- _Material for the task_:
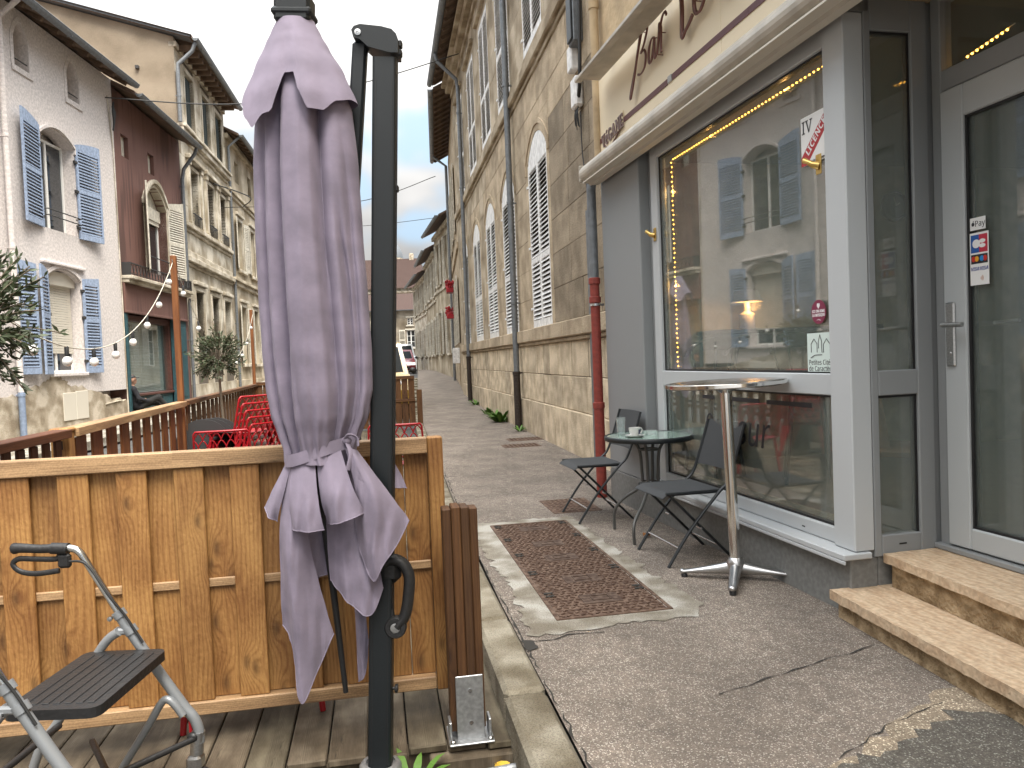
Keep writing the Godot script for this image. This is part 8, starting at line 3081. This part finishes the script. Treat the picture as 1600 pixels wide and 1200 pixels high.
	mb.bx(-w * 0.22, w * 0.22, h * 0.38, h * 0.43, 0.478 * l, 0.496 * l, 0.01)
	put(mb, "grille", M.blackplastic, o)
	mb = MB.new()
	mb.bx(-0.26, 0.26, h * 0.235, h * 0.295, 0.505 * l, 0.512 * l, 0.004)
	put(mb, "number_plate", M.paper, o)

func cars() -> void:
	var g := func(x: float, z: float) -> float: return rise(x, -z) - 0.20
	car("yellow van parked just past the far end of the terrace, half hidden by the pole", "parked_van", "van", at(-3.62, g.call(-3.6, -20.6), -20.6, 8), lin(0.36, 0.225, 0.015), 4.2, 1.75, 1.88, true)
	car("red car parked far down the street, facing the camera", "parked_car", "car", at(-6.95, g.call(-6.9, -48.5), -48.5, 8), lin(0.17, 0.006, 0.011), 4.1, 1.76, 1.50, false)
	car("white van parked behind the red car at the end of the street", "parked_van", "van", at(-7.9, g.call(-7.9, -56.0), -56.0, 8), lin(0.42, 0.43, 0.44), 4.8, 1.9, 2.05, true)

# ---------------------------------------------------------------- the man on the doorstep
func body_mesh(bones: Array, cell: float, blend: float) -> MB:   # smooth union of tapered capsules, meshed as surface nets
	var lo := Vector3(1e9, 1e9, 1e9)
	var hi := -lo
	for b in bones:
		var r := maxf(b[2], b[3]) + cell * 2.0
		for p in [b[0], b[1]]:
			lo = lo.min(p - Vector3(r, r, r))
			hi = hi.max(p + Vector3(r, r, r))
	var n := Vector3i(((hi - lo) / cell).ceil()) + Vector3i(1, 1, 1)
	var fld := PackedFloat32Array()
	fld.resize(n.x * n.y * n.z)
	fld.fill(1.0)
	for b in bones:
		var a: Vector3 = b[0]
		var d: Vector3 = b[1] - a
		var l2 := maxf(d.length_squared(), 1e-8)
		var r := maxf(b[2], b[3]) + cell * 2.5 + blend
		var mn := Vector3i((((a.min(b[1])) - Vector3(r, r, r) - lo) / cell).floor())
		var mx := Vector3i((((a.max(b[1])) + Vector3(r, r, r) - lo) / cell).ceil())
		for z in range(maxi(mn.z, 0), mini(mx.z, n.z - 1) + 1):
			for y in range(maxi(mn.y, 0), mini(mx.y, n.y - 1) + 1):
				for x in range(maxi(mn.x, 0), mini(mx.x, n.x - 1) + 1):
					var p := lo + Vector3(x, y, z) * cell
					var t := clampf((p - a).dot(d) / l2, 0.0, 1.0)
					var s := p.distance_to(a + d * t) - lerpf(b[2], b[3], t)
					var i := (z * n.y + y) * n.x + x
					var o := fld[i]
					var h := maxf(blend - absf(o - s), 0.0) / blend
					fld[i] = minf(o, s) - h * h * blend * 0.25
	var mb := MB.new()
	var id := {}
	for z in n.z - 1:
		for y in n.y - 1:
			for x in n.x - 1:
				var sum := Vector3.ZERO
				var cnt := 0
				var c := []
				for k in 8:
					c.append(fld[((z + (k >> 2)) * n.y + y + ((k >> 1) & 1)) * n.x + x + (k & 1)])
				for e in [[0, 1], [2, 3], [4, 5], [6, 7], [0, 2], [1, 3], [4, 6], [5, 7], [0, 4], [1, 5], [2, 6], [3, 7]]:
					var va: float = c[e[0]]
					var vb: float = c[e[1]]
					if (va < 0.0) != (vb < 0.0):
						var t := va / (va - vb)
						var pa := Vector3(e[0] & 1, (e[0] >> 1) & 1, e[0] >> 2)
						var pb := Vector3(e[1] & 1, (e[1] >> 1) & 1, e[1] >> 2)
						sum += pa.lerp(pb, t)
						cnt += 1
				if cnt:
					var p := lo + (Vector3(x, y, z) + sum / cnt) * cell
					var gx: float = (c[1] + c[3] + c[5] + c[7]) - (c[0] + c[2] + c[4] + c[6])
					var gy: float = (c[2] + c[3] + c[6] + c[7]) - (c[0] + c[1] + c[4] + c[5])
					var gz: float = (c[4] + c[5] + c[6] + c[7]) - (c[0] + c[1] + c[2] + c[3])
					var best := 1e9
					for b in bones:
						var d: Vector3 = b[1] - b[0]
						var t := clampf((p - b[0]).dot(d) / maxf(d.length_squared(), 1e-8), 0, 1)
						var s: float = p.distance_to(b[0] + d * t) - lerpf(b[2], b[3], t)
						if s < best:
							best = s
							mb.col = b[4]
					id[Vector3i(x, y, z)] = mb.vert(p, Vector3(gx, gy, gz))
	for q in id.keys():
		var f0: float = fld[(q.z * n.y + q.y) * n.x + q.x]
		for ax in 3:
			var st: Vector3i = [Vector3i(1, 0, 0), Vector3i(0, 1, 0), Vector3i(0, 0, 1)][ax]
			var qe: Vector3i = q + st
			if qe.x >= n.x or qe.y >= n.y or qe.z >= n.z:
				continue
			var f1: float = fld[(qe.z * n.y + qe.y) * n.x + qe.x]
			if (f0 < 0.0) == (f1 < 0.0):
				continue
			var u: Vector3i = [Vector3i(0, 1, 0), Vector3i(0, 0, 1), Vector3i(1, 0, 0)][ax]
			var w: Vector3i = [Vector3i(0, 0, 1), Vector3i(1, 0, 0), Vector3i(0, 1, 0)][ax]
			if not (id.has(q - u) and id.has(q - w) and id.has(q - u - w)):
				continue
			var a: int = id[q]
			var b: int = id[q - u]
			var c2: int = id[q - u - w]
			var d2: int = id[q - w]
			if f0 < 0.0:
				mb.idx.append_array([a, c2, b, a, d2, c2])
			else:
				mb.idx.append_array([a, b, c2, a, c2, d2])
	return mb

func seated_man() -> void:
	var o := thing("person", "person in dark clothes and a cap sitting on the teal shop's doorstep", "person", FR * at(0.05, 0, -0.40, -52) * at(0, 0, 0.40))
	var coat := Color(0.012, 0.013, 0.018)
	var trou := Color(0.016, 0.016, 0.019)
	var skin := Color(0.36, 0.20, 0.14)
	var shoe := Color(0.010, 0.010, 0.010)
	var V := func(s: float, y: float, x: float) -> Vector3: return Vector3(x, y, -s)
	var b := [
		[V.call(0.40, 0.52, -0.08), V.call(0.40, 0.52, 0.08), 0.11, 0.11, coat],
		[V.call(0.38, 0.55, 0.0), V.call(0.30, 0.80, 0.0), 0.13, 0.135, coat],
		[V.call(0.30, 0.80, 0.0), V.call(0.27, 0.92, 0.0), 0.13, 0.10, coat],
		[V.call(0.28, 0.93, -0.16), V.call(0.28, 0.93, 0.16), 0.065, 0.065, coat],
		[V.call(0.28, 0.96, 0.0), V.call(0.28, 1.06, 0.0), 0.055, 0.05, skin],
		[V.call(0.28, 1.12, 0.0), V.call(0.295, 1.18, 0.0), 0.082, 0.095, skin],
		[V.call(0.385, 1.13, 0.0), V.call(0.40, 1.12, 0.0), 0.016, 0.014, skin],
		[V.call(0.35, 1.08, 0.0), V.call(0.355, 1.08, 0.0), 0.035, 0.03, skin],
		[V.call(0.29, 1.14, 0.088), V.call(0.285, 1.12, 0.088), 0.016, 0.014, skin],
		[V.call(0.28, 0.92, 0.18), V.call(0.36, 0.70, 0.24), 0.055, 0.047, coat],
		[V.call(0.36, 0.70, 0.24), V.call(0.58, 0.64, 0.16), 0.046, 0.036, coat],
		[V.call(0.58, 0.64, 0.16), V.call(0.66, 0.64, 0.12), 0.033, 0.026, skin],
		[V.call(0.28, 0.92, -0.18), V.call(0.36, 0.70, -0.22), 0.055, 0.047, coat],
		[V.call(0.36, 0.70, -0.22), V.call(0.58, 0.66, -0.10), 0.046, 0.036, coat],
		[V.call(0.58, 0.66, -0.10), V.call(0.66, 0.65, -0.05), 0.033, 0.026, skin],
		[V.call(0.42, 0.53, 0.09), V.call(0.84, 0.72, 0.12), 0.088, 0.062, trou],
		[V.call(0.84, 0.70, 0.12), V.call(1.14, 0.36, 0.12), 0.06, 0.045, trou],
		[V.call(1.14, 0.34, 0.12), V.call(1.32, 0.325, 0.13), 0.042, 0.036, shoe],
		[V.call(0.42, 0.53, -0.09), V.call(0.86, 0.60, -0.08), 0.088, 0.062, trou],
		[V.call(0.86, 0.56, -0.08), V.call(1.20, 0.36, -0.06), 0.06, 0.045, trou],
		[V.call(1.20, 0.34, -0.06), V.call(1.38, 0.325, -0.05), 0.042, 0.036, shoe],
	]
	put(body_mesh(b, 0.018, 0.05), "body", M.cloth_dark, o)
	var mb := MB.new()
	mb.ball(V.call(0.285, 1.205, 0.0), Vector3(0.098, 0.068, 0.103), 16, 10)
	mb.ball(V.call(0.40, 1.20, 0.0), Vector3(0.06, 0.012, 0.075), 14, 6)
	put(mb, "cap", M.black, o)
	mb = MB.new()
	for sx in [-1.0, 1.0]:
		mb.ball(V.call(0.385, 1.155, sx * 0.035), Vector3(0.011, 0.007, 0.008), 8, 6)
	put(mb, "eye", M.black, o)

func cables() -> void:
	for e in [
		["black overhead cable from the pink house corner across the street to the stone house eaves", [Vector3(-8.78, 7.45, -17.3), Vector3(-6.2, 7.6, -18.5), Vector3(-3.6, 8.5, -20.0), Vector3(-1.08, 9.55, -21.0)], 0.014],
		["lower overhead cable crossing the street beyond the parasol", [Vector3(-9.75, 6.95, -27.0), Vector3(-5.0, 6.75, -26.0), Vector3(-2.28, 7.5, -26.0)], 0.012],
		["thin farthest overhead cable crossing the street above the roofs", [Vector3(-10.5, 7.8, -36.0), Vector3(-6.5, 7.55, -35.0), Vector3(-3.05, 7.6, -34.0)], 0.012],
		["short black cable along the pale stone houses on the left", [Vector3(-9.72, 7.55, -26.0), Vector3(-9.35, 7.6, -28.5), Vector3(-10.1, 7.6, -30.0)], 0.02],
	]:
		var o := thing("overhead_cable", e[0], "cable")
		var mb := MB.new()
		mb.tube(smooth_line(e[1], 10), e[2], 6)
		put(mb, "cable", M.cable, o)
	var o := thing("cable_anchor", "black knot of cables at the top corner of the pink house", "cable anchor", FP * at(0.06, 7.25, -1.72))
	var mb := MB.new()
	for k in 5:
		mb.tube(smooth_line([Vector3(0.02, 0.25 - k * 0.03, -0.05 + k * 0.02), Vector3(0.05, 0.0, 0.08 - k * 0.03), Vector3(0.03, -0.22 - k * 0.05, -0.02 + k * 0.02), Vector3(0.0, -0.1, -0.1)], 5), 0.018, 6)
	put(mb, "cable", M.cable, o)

* * *

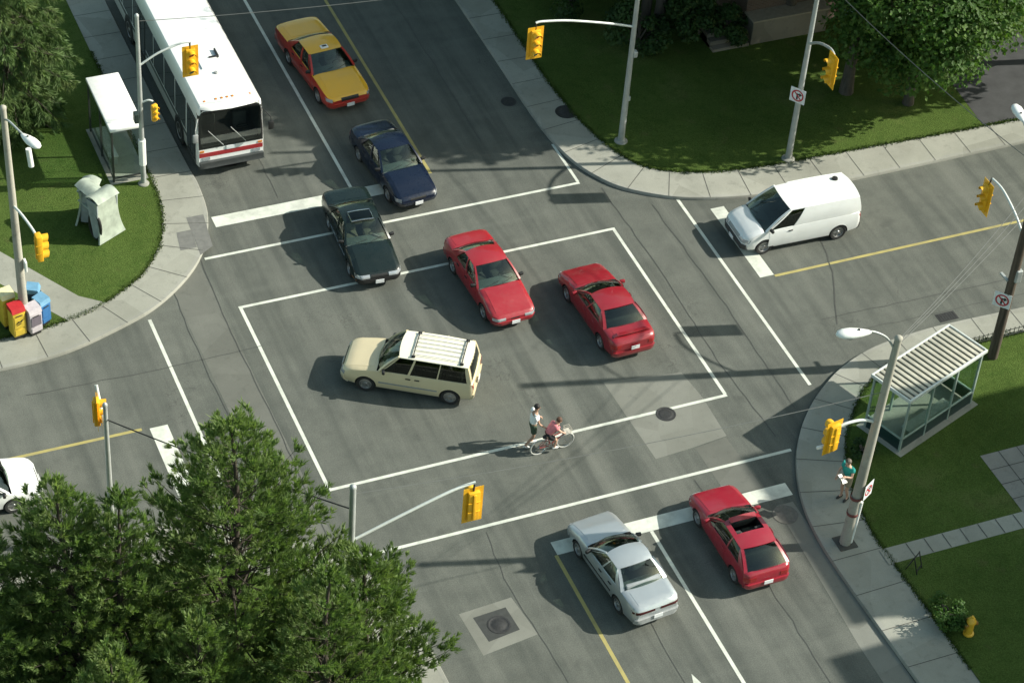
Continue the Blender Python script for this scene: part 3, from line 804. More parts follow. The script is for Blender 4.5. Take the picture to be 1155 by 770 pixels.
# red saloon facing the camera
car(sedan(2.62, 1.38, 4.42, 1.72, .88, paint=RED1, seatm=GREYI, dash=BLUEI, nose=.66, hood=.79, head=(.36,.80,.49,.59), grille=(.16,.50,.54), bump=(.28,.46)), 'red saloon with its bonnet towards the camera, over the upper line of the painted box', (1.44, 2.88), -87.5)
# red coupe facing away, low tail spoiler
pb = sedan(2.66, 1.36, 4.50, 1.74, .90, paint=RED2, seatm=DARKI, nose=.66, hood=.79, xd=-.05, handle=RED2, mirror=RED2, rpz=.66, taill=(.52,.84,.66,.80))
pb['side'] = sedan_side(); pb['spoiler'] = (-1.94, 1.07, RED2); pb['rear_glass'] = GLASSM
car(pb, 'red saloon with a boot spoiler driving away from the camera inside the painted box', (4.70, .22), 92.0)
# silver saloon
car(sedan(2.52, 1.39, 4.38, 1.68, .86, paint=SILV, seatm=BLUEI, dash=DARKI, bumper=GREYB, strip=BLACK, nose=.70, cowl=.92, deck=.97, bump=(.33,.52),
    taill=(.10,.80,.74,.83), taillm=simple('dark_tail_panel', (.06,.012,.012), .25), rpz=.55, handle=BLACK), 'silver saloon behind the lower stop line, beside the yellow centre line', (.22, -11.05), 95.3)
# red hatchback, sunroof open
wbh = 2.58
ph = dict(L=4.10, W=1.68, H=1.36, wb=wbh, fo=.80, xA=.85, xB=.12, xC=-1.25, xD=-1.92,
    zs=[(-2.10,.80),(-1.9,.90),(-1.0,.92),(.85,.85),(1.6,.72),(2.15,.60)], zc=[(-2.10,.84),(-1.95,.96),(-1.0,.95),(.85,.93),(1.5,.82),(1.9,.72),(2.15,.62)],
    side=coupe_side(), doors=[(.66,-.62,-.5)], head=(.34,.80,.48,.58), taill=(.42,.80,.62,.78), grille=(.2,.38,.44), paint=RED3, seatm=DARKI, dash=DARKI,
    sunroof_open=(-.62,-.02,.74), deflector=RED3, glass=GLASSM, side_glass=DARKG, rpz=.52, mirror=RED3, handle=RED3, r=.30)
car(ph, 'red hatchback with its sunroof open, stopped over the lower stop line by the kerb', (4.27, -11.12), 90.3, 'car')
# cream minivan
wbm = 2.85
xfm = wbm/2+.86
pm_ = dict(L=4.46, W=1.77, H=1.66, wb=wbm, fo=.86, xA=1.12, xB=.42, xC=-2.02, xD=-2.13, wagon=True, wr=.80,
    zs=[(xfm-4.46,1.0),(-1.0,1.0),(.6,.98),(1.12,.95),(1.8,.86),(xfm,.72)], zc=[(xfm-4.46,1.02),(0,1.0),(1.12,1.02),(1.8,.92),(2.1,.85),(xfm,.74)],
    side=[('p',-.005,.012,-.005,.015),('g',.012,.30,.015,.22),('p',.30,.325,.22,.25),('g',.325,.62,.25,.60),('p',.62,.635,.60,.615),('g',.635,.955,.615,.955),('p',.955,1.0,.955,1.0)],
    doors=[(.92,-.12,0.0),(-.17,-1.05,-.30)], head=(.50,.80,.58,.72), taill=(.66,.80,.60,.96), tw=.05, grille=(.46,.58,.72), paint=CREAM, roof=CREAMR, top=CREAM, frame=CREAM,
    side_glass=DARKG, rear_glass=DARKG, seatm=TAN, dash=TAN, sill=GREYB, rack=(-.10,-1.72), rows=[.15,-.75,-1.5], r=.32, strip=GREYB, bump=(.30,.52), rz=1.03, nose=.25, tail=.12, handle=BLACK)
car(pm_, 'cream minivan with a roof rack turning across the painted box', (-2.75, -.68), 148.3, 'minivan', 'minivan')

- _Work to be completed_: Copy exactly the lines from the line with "Keep writing the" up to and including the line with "1.9, 2.05, true)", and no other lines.

- _Answer below_:
Keep writing the Godot script for this image. This is part 8, starting at line 3081. This part finishes the script. Treat the picture as 1600 pixels wide and 1200 pixels high.
	mb.bx(-w * 0.22, w * 0.22, h * 0.38, h * 0.43, 0.478 * l, 0.496 * l, 0.01)
	put(mb, "grille", M.blackplastic, o)
	mb = MB.new()
	mb.bx(-0.26, 0.26, h * 0.235, h * 0.295, 0.505 * l, 0.512 * l, 0.004)
	put(mb, "number_plate", M.paper, o)

func cars() -> void:
	var g := func(x: float, z: float) -> float: return rise(x, -z) - 0.20
	car("yellow van parked just past the far end of the terrace, half hidden by the pole", "parked_van", "van", at(-3.62, g.call(-3.6, -20.6), -20.6, 8), lin(0.36, 0.225, 0.015), 4.2, 1.75, 1.88, true)
	car("red car parked far down the street, facing the camera", "parked_car", "car", at(-6.95, g.call(-6.9, -48.5), -48.5, 8), lin(0.17, 0.006, 0.011), 4.1, 1.76, 1.50, false)
	car("white van parked behind the red car at the end of the street", "parked_van", "van", at(-7.9, g.call(-7.9, -56.0), -56.0, 8), lin(0.42, 0.43, 0.44), 4.8, 1.9, 2.05, true)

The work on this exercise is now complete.